Ulysses S. Grant (Photo CBS)
by David Robb
Two weeks before President Abraham Lincoln signed the Emancipation Proclamation and freed the slaves, his top field general, Ulysses S. Grant, committed the worst official act of anti-Semitism in American history. It was a war crime that went unpunished, and today it is all but forgotten.
It happened two years into the Civil War when Gen. Grant ordered every Jewish man, woman and child out of a vast military district under his control.
It was all about the price of cotton – and the anti-Semitism that was then rampant among the officer corps of the Union Army. On August 11, 1862, General William Tecumseh Sherman, the second-ranking general in the Union Army, wrote a letter to the army’s adjutant general warning that “the country will swarm with dishonest Jews” if the cotton trade is allowed to continue. Six years earlier, in a letter to Lorenzo Thomas, the adjutant general of the Union Army, Sherman had described Jews as “without pity, soul, heart or bowels of compassion.”
Though enemies on the battlefield, the North and South remained trading partners throughout the war. They each had something the other needed: The South had cotton, which the Union army needed for tents and uniforms, and the North had hard currency, which the South desperately needed to fund its war effort.
Lincoln’s top advisors urged him to halt the trading in cotton, but even during wartime, cotton remained king – it was essential to the war effort. So Lincoln allowed limited trading of Southern cotton under strict regulation by the Treasury Department and the Army.

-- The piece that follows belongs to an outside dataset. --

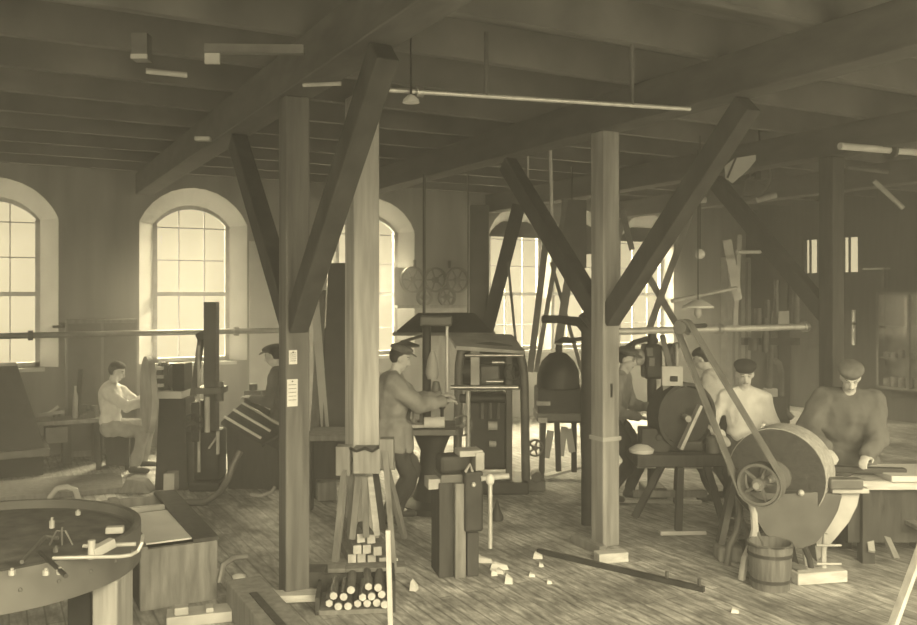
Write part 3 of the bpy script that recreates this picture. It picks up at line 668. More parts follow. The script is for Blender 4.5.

The price of cotton began to soar by the end of 1862, and Grant blamed this on unlicensed Jewish traders. In fact, Jews made up only a tiny fraction of the war profiteers, but they were the easiest targets.
In November, Grant issued General Order No. 9 and General Order No. 10, which banned Jews from all trains traveling south into the areas under his command – the so-called Department of the Tennessee, which included the states of Tennessee, Mississippi and Kentucky.

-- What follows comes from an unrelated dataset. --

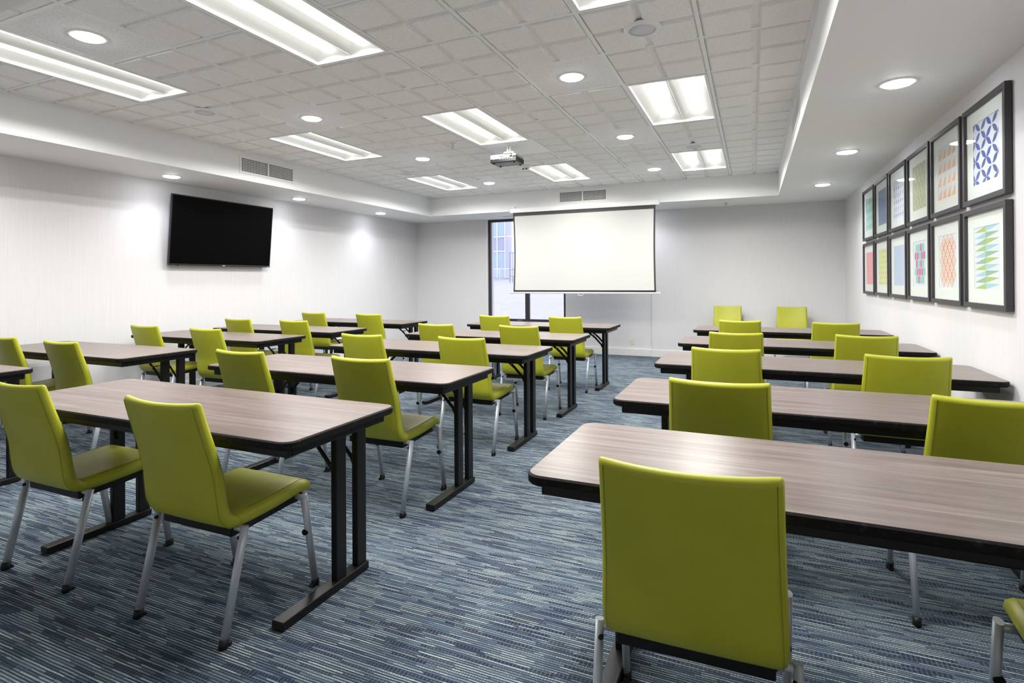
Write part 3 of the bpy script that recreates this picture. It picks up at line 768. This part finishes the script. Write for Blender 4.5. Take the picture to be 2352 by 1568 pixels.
def p_purple():
    p = Pr(); a = colr('ink_purple', 104, 78, 150)
    for j in range(6):
        for i in range(5):
            u = -PW/2+(i+.5)*PW/5; v_ = -PH/2+(j+.5)*PH/6
            if j % 2: p.line((u-.02, v_-.01), (u+.0, v_+.02), .004, a); p.line((u, v_+.02), (u+.022, v_-.012), .004, a, 3); p.line((u-.02, v_-.01), (u-.02, v_-.03), .004, a, 2)
            else: p.line((u-.026, v_), (u+.026, v_+.006), .004, a); p.line((u, v_-.022), (u+.003, v_+.024), .006, a, 3); p.dia(u, v_+.004, .009, .014, a, 4)
    return p
def p_olive():
    p = Pr(); a = colr('ink_olive', 180, 178, 118); c = colr('ink_sage', 196, 202, 160); p.rect(-PW/2, PW/2, -PH/2, PH/2, c)
    for j in range(7):
        for i in range(5):
            u = -PW/2+(i+(j % 2)*.5)*PW/4; v_ = -PH/2+j*PH/6
            p.dia(u, v_, .040, .056, a, 2); p.dia(u, v_, .026, .040, m_paper, 3); p.dia(u, v_, .014, .026, a if j < 4 else c, 4)
    return p
def p_orange():
    p = Pr(); a = colr('ink_peach', 235, 182, 142); c = colr('ink_pale_peach', 243, 212, 190)
    for j in range(4):
        for i in range(4):
            u0 = -PW/2+i*PW/4; v0 = -PH/2+j*PH/4+.006; w_ = PW/4; h_ = PH/4-.012
            p.poly([(u0, v0), (u0+w_*.95, v0), (u0+w_*.95, v0+h_)], c); p.poly([(u0+w_*.12, v0), (u0+w_*.7, v0), (u0+w_*.62, v0+h_*.85)], a, 2)
    return p
def p_blue():
    p = Pr(); a = colr('ink_royal', 72, 92, 172); c = colr('ink_indigo', 92, 98, 150)
    for j in range(4):
        for i in range(3):
            u = -PW/2+.035+i*.165; v_ = -PH/2+.03+j*.112
            for k, (du, dv) in enumerate(((1, 1), (1, -1), (-1, 1), (-1, -1))):
                L0 = .076*du, .052*dv; n = Vector((-L0[1], L0[0])).normalized()*.0175
                pts = [(u, v_)]+[(u+L0[0]*q+n.x*r, v_+L0[1]*q+n.y*r) for q, r in ((.25, .75), (.5, 1), (.75, .7))]+[(u+L0[0], v_+L0[1])]+[(u+L0[0]*q-n.x*r, v_+L0[1]*q-n.y*r) for q, r in ((.75, .7), (.5, 1), (.25, .75))]
                p.poly(pts, a if k < 2 else c, 2)
    return p
def p_red():
    p = Pr(); a = colr('ink_coral_red', 240, 140, 140); p.rect(-PW/2, PW/2, -PH/2, PH/2, a)
    for j in range(1, 22): v_ = -PH/2+j*PH/22; p.rect(-PW/2, PW/2, v_-.0012, v_+.0012, m_paper, 2)
    for j in range(22):
        for i in range(6): u = -PW/2+(i+.5*(j % 2))*PW/5.5; p.rect(u-.001, u+.001, -PH/2+j*PH/22, -PH/2+(j+1)*PH/22, m_paper, 3)
    return p
def p_yellow():
    p = Pr(); a = colr('ink_yellow', 226, 226, 148); c = colr('ink_grey_leaf', 158, 172, 168); p.rect(-PW/2, PW/2, -PH/2, PH/2, a)
    for j in range(7):
        for i in range(4):
            u = -PW/2+(i+.5*(j % 2)+.2)*PW/3.7; v_ = -PH/2+.02+j*PH/7
            p.dia(u, v_+.012, .008, .018, c, 2); p.dia(u-.018, v_, .014, .007, c, 2); p.dia(u+.018, v_, .014, .007, c, 2); p.dia(u, v_-.014, .005, .012, c, 2)
    return p
def p_paleblue():
    p = Pr(); a = colr('ink_pale_blue', 182, 198, 226); p.rect(-PW/2, PW/2, -PH/2, PH/2, a)
    for j in range(-8, 14):
        p.line((-PW/2, -PH/2+j*PH/12), (PW/2, -PH/2+(j+8)*PH/12), .0035, m_paper, 2); p.line((PW/2, -PH/2+j*PH/12), (-PW/2, -PH/2+(j+8)*PH/12), .0035, m_paper, 3)
    return p
def p_hex():
    p = Pr(); a = colr('ink_aqua', 128, 200, 188); c = colr('ink_magenta', 196, 104, 148)
    rows = ['ttpt', 'pptpp', 'ptpt', 'tpppt', 'tptt']
    for j, rw in enumerate(rows):
        for i, ch in enumerate(rw):
            u = (i-(len(rw)-1)/2)*.062; v_ = .128-j*.064; h_, q = .037, .022
            p.poly([(u, v_-h_), (u+.0265, v_-q), (u+.0265, v_+q), (u, v_+h_), (u-.0265, v_+q), (u-.0265, v_-q)], a if ch == 't' else c, 1+j % 2)
    return p
def p_diamond():
    p = Pr(); a = colr('ink_salmon', 228, 158, 144); c = colr('ink_cream', 240, 230, 205)
    n = 0
    for j in range(7):
        k = 3 if j % 2 == 0 else 4
        for i in range(k):
            u = (i-(k-1)/2)*.084; v_ = -.138+j*.046
            p.dia(u, v_, .0425, .0475, a, 1); p.dia(u, v_, .031, .035, c, 2); p.dia(u, v_, .018, .021, a, 3); p.dia(u, v_, .010, .013, c, 4)
    return p
def p_zigzag():
    p = Pr(); a = colr('ink_green', 168, 194, 108); bq = colr('ink_sky', 166, 204, 210); c = colr('ink_moss', 150, 182, 146)
    cs = [a, c, bq]
    n = 10; h_ = PH/n
    for j in range(n):
        v_ = -PH/2+.004+j*h_*.99
        p.poly([(-PW/2+.01, v_+.003), (-.015, v_), (-.015, v_+h_*.92)], cs[j % 3], 1)
        p.poly([(-.015, v_), (-.015, v_+h_*.96), (PW/2-.01, v_+h_*.80)], [bq, a, c][j % 3], 1)
    return p
prints = [  # column 0 is farthest from the camera
    (p_teal, 'pale teal crossing diamonds'), (p_slate, 'dense slate blue hatching'), (p_purple, 'scattered purple strokes'), (p_olive, 'olive and sage nested diamonds'), (p_orange, 'rows of peach triangles'), (p_blue, 'blue four-petal leaf crosses'),
    (p_red, 'coral red brick grid'), (p_yellow, 'yellow ground with grey sprigs'), (p_paleblue, 'pale blue diamond lattice'), (p_hex, 'teal and magenta hexagons'), (p_diamond, 'salmon concentric diamonds'), (p_zigzag, 'green and blue zigzag spikes')]
for q, (fn, desc) in enumerate(prints):
    cc = q % 6; top = q < 6
    y = 3.255-.6865*cc; z = H-(.752 if top else 1.368)
    t = thing('framed_print', 'black framed print of %s, %s row on the right wall' % (desc, 'upper' if top else 'lower'), 'picture', (XR, y, z), -PI/2, 'black framed prints on the right wall')
    # local: x along wall (towards the camera), faces -y
    fw = .030; dp = .036; b = MB(); a0, a1, c0, c1 = -FW/2, FW/2, -FH/2, FH/2
    b.box(a0, a1, -dp, -.004, c1-fw, c1); b.box(a0, a1, -dp, -.004, c0, c0+fw); b.box(a0, a0+fw, -dp, -.004, c0+fw, c1-fw); b.box(a1-fw, a1, -dp, -.004, c0+fw, c1-fw)
    b.build('frame', m_frame, t, bevel=.0015)
    MB().box(a0+.01, a1-.01, -.004, 0, c0+.01, c1-.01).build('backing', m_frame, t)
    mb = MB(); oy0, oy1 = -.0185, -.0165; pw, ph = PW/2-.004, PH/2-.004
    mb.box(a0+fw-.002, a1-fw+.002, oy0, oy1, ph, c1-fw+.002); mb.box(a0+fw-.002, a1-fw+.002, oy0, oy1, c0+fw-.002, -ph)
    mb.box(a0+fw-.002, -pw, oy0, oy1, -ph, ph); mb.box(pw, a1-fw+.002, oy0, oy1, -ph, ph)
    mb.build('mat_board', m_matb, t)
    pr = fn(); pr.b.build('print', pr.m, t, loc=(0, -.0145, 0))
    MB().box(a0+fw-.001, a1-fw+.001, -.0285, -.0265, c0+fw-.001, c1-fw+.001).build('glass', m_pglass, t)

# ------------------------------------------------------------------ outside the window
m_conc = mat('outdoor_concrete', (.50, .47, .50), .9)
N, L, B = nodes(m_conc)
add_noise(m_conc, (.47, .44, .47), (.53, .50, .53), 2, detail=4)
b = MB()
P = [(-60, 5.6, -.15), (40, 5.6, -.15), (40, 18, .0), (-60, 18, .0)]; b.face(P); b.face([(-60, 18, 0), (40, 18, 0), (40, 75, 1.9), (-60, 75, 1.9)])
g_ = b.build('ground', m_conc); g_['kind'] = 'structure'; g_['label'] = 'pale pinkish concrete yard outside the window'; g_['category'] = 'ground'
m_cw = mat('facade_glass_blue', (.42, .52, .62), .2); m_cp = mat('facade_panel_lilac', (.42, .42, .60), .4); m_mul = mat('facade_mullion', (.85, .86, .88), .5); m_pier = mat('facade_pier', (.50, .50, .62), .6)
t = thing('office_building', 'pale blue glass office building with white mullions outside the window', 'building', (-20, 60, 1.6))
MB().box(-30, -4.48, .3, 1.2, -.5, 13).build('wall', m_pier, t)
rows = ((0, 3.43, m_cw), (3.43, 5.26, m_cp), (5.26, 9.5, m_cw))
for z0, z1, mm in rows: MB().box(-30, -4.9, .22, .3, z0+.05, z1-.05).build('glazing', mm, t)
for i in range(26): x = -4.95-i*1.1; MB().box(x-.05, x+.05, .05, .25, 0, 10).build('mullion', m_mul, t)
for z in (3.43, 5.26): MB().box(-30, -4.9, .03, .045, z-.06, z+.06).build('transom', m_mul, t)
MB().box(-4.88, -4.46, .0, .3, 0, 12).build('pier', m_pier, t)
t = thing('chain_link_fence', 'white chain-link fence in front of the office building', 'fence', (-24, 55, 1.25))
m_wire = mat('galvanised_wire', (.7, .72, .75), .4)
b = MB()
for i in range(0, 130): x = -9+i*.2; b.bar((x, 0, .05), (x+1.3, 0, 1.4), .018, .018, up=(0, 1, 0)); b.bar((x+1.3, 0, .05), (x, 0, 1.4), .018, .018, up=(0, 1, 0))
b.build('wire_mesh', m_wire, t)
MB().bar((-9, 0, 1.42), (18, 0, 1.42), .07, .07).build('top_rail', m_mul, t)
for i in range(9): x = -9+i*3.2; MB().tube([(x, .05, 0), (x, .05, 1.5)], .045, 10).build('post', m_mul, t)
t = thing('metal_gate_frame', 'grey metal gate frame beside the building outside the window', 'gate', (-19.85, 50, 1.05))
m_gate = mat('gate_grey', (.32, .36, .40), .5)
for x in (0, .34, 3.0): MB().bar((x, 0, 0), (x, 0, 3.2), .09, .09, up=(0, 1, 0)).build('post', m_gate, t)
for z in (.7, 1.4, 3.2): MB().bar((-.1, 0, z), (3.1, 0, z), .08, .08).build('rail', m_gate, t)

“The Israelites especially should be kept out,” he ordered. “No Jews are to be permitted to travel on the railroad southward from any point.They may go north and be encouraged in it; but they are such an intolerable nuisance, that the Department must be purged of them.”
So having thus barred all Jews from entering these three states, Grant next ordered all those remaining out.
On December 17, 1862, from his headquarters in Oxford, Mississippi, Grant issued General Order No. 11, which stated:
The Jews, as a class violating every regulation of trade established by the Treasury Department and also Department orders, are hereby expelled from the Department within twenty-four (24) hours from the receipt of this order by Post Commander.
Post Commanders will see to it that all of this class of people be furnished passes and required to leave, and any one returning after such notification will be arrested and held in confinement until an opportunity occurs of sending them out as prisoners, unless furnished with permit from headquarters. No passes will be given these people to visit headquarters for the purpose of making personal application of trade permits.
“A number of Jewish families that had been quiet, orderly and loyal citizens of the town of Paducah (Kentucky) for years, hurriedly packed up their goods and left their homes under this cruel order,” the New York Times reported at the time. “They had nothing whatever to do with Grant or his army, but they belonged to the Jews ‘as a class,’ and were denounced and expelled.”
Grant’s men forced 30 Jewish families in that one town alone to pack up and move out. Mass evacuations were also carried out in Mississippi and Tennessee. Across the three states, thousands of Jews headed north – some by train, some by carriage and some on foot.
“Their situation must have revived the history of their unfortunate people during the 12th, 13th and 14th centuries,” the Times reported, “when England, France and Austria successively followed each other in decrees against them of banishment and persecution.”
On January 1, 1863, President Lincoln signed the Emancipation Proclamation, freeing the slaves.
Three days later, he instructed Henry Halleck, General-in-Chief of the Army, to send Gen. Grant a telegram. The message stated: “A paper purporting to be General Orders, No. 11, issued by you December 17, has been presented here. By its terms, it expels all Jews from your Department. If such an order has been issued, it will be immediately revoked.”
Three days after that, Grant rescinded Order No. 11. The first – and last – American Diaspora was over.
Six years later, Grant became the 18th president of the United States.